> Exercise description:
Starting at the first line of the data below, write out each line exactly until you reach the line containing "C = scene.collection", and include that line too.

+++ Material provided

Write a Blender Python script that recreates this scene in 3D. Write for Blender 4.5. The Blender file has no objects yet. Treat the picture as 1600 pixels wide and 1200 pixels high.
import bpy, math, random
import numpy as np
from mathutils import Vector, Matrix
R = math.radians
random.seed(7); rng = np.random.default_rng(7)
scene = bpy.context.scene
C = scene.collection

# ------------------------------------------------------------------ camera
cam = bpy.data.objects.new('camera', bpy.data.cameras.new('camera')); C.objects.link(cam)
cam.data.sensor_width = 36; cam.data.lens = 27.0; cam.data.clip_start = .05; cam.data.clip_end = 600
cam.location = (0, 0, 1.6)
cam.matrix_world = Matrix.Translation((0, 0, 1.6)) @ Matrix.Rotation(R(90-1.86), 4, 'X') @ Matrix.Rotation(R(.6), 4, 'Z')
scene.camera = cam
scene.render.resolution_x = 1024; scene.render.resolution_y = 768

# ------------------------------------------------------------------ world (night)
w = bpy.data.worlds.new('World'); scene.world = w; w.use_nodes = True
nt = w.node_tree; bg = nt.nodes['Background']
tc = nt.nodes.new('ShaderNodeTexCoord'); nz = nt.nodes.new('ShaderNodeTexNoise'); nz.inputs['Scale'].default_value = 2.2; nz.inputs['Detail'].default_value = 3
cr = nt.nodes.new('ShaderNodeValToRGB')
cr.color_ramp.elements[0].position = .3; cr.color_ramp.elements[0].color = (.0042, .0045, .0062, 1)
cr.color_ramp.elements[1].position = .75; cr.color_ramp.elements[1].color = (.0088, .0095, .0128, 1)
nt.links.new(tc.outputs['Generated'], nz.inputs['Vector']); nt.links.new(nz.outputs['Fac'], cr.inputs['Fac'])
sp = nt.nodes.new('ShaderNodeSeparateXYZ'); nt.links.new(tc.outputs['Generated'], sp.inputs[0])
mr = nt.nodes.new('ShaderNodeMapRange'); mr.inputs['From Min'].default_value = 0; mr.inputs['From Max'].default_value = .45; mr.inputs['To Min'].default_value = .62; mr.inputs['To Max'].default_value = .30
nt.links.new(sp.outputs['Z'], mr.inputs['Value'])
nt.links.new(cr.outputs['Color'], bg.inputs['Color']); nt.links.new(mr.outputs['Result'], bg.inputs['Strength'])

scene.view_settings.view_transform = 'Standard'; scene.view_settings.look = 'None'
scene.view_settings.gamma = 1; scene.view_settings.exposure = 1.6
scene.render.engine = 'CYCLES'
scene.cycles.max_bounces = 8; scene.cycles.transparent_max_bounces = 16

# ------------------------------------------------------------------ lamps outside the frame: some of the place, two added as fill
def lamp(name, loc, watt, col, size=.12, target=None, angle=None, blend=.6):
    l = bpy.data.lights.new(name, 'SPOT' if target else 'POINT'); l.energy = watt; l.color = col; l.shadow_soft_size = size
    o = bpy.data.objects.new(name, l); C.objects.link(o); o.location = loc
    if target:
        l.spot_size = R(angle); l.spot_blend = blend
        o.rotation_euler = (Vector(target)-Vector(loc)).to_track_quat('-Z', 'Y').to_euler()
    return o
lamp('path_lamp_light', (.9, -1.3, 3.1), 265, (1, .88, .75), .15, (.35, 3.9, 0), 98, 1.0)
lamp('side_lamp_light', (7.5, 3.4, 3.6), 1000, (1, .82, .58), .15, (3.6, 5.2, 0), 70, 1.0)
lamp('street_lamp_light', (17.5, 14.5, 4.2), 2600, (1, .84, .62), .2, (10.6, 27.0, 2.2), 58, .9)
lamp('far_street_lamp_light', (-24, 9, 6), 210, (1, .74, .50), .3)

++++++

> Response to this task:
Write a Blender Python script that recreates this scene in 3D. Write for Blender 4.5. The Blender file has no objects yet. Treat the picture as 1600 pixels wide and 1200 pixels high.
import bpy, math, random
import numpy as np
from mathutils import Vector, Matrix
R = math.radians
random.seed(7); rng = np.random.default_rng(7)
scene = bpy.context.scene
C = scene.collection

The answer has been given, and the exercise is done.